THE Nigerian National Petroleum Corporation, NNPC, said it’s in talks with financiers to raise as much as $4.1 billion and will seek to sign service deals to increase production from three leases.
The NNPC, is in discussions with Lagos-based Sterling Oil Exploration & Energy Production Co. to raise $3.15 billion and CMES-OMS Joint Venture Ltd. for $991.1 million, the company said in a statement. The funds will be used to develop oil leases holding more than 400 MMbbl of crude reserves, which are operated by the NNPC’s Nigerian Petroleum Development Co. unit, it said.
Nigeria pumps about 1.78 MMbopd while the state oil company’s exploration and production unit averages about 240,000 bpd. It wants to more than double daily output to 500,000bbl and boost daily gas production to 1.5 Bcf by next year.
The NNPC has paid $993.7 million of outstanding cash contributions by September to joint venture partners including Royal Dutch Shell Plc, Total SA and Eni SpA, it said in the statement. The company still owes $3.95 billion in arrears.
Last year, the NNPC signed financing agreements worth $2.3 billion with joint venture partners and other third parties, it said.
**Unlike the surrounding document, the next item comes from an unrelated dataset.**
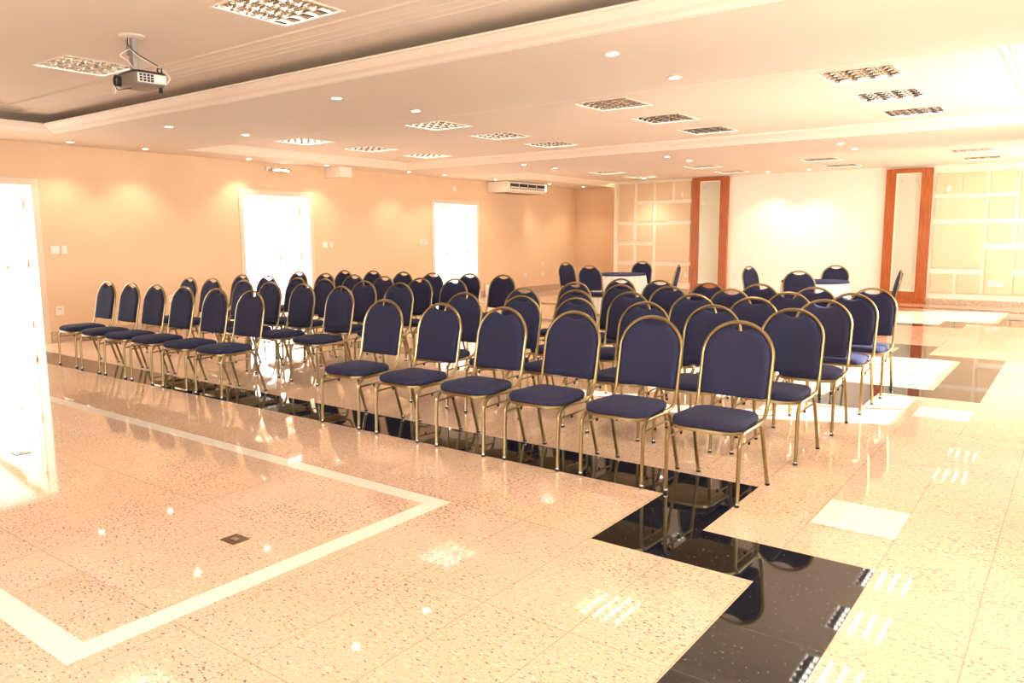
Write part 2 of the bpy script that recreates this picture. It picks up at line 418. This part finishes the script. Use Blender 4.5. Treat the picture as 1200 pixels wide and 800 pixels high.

It has also agreed to fund gas projects with Nigeria LNG Ltd., Africa’s biggest gas liquefier, for $2 billion, the company said.
It would be recalled that the International Oil Companies (IOCs) recently commended the Nigerian National Petroleum Corporation (NNPC) on the settlement of all the Joint Venture (JV) cash calls arrears.
They added that investment confidence and appetite were gradually coming back to the industry following the settlement of joint venture (JV) cash call arrears owed them by the NNPC.
The NNPC in December 2016 got a discount of $1.7 billion from $6.8 billion cash call debt to its JV partners, and was asked to pay $5.1 billion instead.
The IOCs include Mobil Producing Nigeria Unlimited (MPN); Shell Petroleum Development Company (SPDC); Total Upstream Companies in Nigeria (TEPN); and Chevron Nigeria Limited (CNL) among others.
The chief executives of the IOCs who spoke, during the last edition of the Nigerian Oil and Gas conference, on investment opportunities in the sector said they were glad the issue which obstructed negotiations for investments in Nigeria at their boards, was now off.
“For as long as I have been in this industry, we have been discussing cash call as a never-ending issue, I think that we were able to sit down together as an industry and government to try and tackle that issue and we should not underrate the importance of that.
“What that has done is that it opens up the appetite to have a conversation about investment.
“Nigeria is competing for capital with every other country in the world and sometimes we forget that and think that we are world unto ourselves, but the reality is that each of these companies operate in 20, 30, 80 countries and people are competing for capital,” said Osagie Okunbo, Country Chair of Shell companies in Nigeria and Managing Director of SPDC.
Osunbor further stated: “If the first thing that happens in your discussion is that debts that has been properly incurred are not being paid by your majority partner, it moves that argument before you may even start a conversation.
“What is of significant today is that argument is off the table. For the first time, we finished a year without NNPC owing cash calls.
“I have a current CFO in Shell who was here five years ago and just returned, he says he cannot believe what is happening. Essentially what he spent his time here was chasing cash calls from NNPC, today, he doesn’t have to do that. That just essentially opens up the appetite.”